> **Exercise details**: Transcribe only the part of the material below that begins at the line containing "Build this scene" and ends at the line containing "sin, cos = math.sin, math.cos", with both kept and images left out.

── Provided material

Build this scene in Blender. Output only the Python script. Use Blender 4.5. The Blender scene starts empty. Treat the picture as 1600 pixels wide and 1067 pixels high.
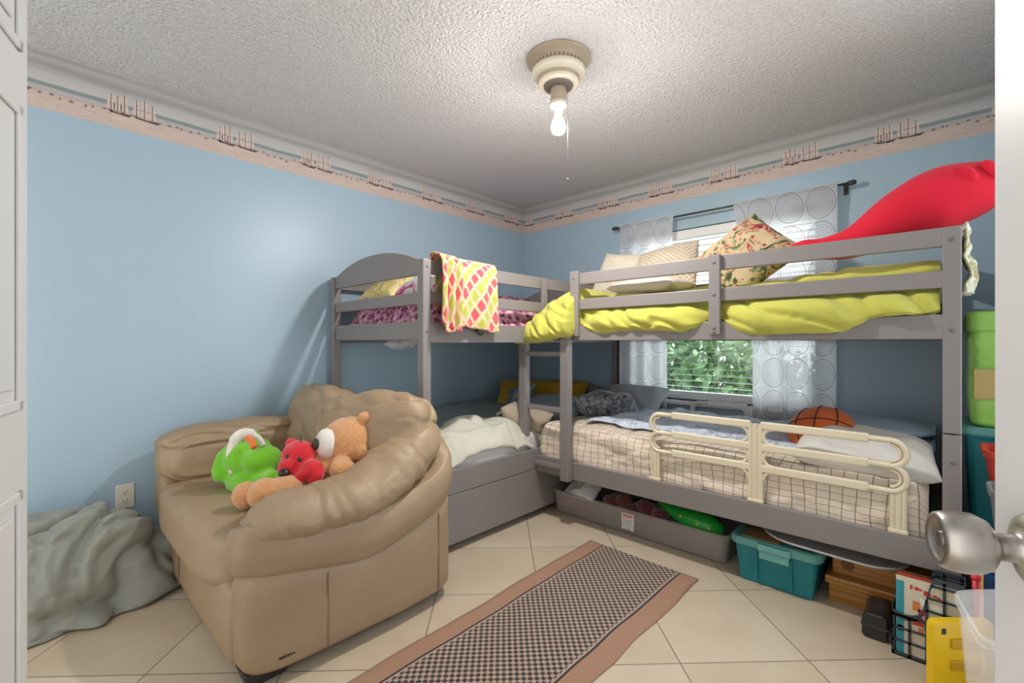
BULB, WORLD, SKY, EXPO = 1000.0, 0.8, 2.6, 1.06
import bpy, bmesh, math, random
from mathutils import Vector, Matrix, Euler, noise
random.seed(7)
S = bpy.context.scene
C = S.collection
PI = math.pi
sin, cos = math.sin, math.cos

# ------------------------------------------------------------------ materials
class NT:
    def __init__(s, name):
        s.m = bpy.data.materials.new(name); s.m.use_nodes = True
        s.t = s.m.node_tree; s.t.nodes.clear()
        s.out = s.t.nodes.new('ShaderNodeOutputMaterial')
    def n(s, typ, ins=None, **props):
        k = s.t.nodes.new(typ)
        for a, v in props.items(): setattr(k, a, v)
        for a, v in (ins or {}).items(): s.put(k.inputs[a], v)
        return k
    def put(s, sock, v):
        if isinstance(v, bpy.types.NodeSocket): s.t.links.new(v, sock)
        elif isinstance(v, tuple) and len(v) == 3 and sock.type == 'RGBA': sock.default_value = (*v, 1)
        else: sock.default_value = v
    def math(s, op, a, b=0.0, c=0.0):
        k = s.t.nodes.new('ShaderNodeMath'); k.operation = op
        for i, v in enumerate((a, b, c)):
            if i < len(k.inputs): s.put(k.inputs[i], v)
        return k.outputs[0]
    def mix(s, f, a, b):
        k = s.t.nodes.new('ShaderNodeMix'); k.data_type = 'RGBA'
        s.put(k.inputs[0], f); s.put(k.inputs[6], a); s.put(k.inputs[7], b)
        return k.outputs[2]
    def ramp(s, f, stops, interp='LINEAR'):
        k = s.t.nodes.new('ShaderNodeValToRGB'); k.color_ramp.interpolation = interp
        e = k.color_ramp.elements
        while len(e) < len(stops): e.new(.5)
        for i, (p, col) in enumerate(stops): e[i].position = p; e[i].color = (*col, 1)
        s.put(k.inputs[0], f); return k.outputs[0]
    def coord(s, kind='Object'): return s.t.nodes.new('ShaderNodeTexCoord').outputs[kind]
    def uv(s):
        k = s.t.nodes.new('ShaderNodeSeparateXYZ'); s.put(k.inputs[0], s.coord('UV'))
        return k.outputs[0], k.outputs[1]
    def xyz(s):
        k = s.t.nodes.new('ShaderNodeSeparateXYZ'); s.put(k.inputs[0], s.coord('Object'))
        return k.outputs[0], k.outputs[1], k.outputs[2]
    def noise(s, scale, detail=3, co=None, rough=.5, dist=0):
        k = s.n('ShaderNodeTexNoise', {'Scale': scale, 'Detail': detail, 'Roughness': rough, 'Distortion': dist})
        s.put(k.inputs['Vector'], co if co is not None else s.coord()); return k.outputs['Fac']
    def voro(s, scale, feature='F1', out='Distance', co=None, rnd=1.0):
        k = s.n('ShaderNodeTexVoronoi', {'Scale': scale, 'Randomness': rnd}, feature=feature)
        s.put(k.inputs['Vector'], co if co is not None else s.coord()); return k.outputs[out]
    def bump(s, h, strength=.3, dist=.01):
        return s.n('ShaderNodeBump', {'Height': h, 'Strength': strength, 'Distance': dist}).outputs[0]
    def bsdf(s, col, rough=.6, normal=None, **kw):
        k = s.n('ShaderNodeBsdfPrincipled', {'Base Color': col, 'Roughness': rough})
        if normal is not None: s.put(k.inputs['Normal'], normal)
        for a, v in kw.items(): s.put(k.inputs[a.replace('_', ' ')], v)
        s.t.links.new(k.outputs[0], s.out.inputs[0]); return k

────
── Provided material

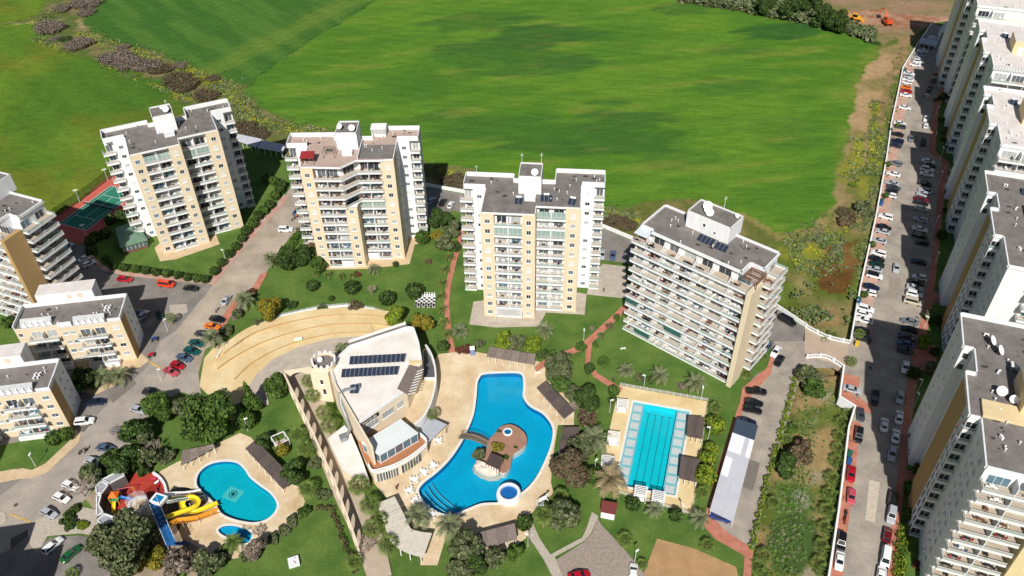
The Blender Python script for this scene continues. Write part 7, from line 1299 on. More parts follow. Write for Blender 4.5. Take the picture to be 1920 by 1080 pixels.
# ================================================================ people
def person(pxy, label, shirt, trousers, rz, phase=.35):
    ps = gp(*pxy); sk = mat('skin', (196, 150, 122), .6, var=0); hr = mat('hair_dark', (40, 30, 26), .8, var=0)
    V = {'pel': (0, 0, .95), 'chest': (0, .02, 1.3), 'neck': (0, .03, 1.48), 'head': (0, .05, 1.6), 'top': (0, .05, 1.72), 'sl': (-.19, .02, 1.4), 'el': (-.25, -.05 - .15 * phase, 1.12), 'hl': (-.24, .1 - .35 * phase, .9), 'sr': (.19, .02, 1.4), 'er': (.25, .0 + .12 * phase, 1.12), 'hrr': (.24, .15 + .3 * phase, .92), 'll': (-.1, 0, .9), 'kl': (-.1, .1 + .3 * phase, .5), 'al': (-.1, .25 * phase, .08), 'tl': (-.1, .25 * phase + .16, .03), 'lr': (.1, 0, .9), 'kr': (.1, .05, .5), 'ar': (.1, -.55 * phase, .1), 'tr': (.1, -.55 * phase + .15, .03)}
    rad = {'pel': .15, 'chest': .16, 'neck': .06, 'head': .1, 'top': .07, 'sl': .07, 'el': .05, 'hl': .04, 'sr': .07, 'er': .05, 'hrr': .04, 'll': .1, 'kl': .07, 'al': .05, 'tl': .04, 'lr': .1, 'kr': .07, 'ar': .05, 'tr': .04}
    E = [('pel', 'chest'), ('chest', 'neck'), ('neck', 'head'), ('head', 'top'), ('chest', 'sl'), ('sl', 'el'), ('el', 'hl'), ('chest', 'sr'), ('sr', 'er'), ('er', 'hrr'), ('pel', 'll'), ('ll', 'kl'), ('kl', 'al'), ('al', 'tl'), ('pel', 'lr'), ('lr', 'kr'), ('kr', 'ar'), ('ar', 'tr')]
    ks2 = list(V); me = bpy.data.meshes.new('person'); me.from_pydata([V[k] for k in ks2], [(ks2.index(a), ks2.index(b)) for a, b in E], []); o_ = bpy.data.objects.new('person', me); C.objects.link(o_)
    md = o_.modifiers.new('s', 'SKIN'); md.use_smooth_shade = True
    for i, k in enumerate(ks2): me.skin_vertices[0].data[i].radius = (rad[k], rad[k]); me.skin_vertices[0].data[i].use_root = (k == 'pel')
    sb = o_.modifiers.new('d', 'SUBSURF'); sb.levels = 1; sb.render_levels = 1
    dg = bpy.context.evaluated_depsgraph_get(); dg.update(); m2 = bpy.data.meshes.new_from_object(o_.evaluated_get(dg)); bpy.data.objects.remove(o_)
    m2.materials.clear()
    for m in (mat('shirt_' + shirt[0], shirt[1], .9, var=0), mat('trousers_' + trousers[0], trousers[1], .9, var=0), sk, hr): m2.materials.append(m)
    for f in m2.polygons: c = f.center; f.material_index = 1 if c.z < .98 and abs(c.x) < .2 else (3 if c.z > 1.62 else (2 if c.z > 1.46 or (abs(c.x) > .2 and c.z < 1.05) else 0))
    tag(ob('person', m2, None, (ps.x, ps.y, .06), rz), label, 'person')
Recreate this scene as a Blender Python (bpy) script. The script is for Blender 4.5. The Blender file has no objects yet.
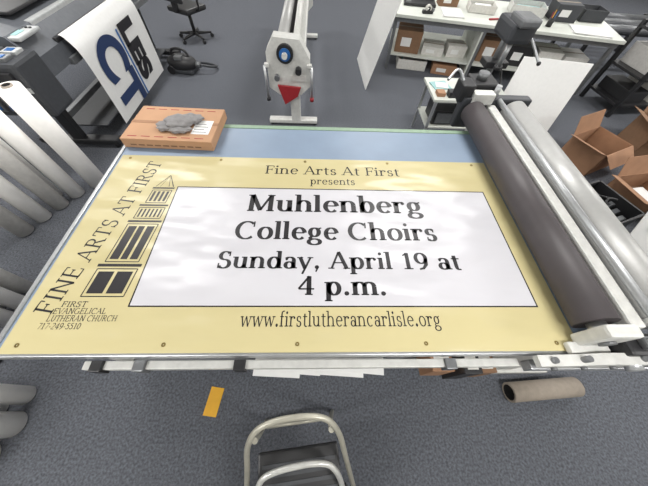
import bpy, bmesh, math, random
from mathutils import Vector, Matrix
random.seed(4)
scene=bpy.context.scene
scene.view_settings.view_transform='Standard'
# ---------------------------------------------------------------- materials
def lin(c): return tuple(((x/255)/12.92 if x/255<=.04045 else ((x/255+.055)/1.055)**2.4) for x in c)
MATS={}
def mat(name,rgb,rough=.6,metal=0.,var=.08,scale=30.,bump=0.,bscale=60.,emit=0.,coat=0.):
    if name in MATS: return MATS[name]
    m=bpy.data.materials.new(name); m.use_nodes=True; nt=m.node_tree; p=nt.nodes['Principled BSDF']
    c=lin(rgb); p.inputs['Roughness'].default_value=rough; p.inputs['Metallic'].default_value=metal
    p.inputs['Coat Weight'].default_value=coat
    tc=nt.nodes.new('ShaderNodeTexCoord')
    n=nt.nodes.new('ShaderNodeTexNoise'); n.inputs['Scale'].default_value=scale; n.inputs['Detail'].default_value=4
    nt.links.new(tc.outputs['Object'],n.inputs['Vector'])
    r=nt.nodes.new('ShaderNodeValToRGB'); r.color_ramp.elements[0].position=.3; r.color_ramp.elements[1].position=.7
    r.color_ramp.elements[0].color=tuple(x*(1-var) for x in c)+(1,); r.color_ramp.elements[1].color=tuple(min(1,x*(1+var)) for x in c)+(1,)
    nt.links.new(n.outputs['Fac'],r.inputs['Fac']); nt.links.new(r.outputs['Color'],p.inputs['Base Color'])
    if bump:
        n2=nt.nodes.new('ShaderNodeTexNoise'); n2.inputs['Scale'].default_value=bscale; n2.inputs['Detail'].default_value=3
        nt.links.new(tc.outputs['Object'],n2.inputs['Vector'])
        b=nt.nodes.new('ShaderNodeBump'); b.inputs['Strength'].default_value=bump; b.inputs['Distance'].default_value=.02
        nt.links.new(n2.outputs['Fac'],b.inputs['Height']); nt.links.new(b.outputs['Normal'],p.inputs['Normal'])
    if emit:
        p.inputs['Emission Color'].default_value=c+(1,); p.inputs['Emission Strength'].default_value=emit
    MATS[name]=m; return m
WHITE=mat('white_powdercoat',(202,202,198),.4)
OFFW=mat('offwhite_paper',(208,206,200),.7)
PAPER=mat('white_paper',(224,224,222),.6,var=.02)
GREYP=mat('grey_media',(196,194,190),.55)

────
── Provided material

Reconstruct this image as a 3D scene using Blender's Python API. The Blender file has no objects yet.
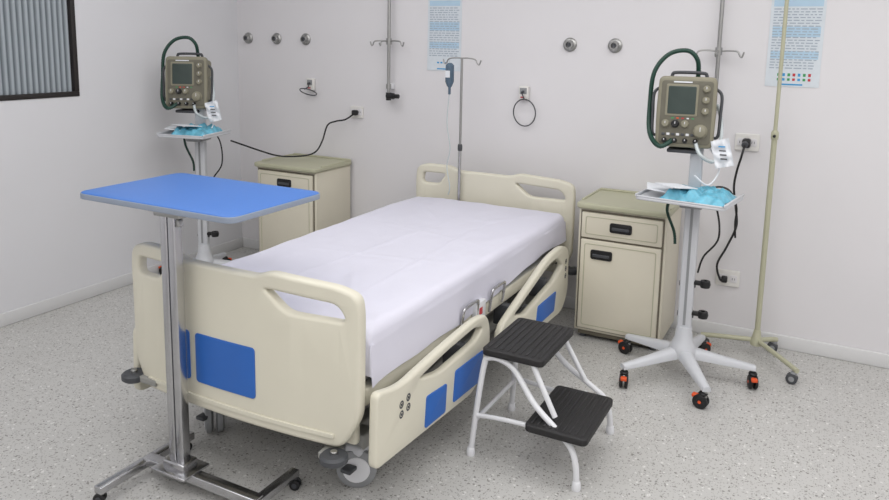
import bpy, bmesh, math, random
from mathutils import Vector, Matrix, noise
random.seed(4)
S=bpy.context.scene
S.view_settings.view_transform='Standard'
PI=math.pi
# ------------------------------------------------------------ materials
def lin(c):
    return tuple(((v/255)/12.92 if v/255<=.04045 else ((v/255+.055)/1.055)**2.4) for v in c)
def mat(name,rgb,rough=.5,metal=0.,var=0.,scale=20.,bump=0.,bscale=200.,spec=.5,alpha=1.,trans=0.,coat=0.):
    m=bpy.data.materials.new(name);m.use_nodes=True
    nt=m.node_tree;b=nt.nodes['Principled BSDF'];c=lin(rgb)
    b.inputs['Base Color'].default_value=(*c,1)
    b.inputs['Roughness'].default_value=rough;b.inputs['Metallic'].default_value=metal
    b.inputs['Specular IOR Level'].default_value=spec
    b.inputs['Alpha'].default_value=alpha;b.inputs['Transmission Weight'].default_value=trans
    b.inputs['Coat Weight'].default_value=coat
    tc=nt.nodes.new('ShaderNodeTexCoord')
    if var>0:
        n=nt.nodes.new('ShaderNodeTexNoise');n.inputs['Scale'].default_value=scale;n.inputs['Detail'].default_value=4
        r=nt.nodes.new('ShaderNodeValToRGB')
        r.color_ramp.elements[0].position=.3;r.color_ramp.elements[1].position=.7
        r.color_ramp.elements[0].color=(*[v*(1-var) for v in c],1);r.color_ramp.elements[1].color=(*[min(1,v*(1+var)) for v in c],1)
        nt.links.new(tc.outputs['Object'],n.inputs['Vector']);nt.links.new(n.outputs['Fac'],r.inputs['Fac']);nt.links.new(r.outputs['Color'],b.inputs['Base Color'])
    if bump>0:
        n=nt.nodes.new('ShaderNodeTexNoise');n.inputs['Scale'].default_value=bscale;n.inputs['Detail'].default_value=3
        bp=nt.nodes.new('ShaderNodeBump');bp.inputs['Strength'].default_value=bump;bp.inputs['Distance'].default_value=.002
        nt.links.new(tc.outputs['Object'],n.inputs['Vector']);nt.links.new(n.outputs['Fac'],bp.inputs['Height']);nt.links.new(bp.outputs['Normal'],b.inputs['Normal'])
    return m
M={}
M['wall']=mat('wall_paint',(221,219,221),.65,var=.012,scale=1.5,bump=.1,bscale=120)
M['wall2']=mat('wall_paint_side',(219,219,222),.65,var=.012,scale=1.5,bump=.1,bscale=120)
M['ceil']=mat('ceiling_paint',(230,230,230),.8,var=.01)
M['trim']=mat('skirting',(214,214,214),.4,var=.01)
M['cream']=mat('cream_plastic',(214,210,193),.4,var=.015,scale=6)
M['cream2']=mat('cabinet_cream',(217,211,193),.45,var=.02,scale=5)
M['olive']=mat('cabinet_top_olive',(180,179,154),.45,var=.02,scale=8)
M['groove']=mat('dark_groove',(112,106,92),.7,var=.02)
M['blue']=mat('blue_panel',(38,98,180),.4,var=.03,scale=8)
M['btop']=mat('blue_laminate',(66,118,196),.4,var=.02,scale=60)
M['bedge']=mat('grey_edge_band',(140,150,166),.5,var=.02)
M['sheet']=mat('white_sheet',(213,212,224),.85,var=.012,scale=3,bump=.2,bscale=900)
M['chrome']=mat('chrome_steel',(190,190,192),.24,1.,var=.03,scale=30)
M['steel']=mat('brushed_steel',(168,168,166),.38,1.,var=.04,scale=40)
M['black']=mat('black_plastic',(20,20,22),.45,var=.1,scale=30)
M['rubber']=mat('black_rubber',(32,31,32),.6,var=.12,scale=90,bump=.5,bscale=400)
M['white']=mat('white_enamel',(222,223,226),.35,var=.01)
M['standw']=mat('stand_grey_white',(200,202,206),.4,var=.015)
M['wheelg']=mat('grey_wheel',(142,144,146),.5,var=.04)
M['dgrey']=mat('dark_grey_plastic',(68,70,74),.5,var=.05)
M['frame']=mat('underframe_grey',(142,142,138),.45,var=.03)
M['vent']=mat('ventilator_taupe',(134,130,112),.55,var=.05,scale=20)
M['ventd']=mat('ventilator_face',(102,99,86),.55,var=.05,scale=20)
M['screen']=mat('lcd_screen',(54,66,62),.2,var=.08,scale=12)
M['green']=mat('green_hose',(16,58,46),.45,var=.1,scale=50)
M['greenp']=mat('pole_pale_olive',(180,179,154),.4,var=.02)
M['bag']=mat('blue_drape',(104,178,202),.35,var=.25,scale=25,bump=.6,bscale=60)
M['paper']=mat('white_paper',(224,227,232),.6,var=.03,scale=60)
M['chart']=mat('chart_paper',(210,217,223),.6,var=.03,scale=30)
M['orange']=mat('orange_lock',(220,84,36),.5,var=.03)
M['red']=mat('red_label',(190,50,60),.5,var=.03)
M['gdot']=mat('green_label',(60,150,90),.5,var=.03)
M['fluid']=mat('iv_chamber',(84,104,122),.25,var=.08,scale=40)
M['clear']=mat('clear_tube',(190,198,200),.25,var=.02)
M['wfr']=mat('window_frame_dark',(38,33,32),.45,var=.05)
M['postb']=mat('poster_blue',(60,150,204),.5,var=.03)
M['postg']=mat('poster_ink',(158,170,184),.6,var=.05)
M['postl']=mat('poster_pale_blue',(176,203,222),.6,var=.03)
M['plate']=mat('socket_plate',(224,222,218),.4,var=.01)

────

> **Written solution**:
Build this scene in Blender. Output only the Python script. Use Blender 4.5. The Blender scene starts empty. Treat the picture as 1600 pixels wide and 1067 pixels high.
BULB, WORLD, SKY, EXPO = 1000.0, 0.8, 2.6, 1.06
import bpy, bmesh, math, random
from mathutils import Vector, Matrix, Euler, noise
random.seed(7)
S = bpy.context.scene
C = S.collection
PI = math.pi
sin, cos = math.sin, math.cos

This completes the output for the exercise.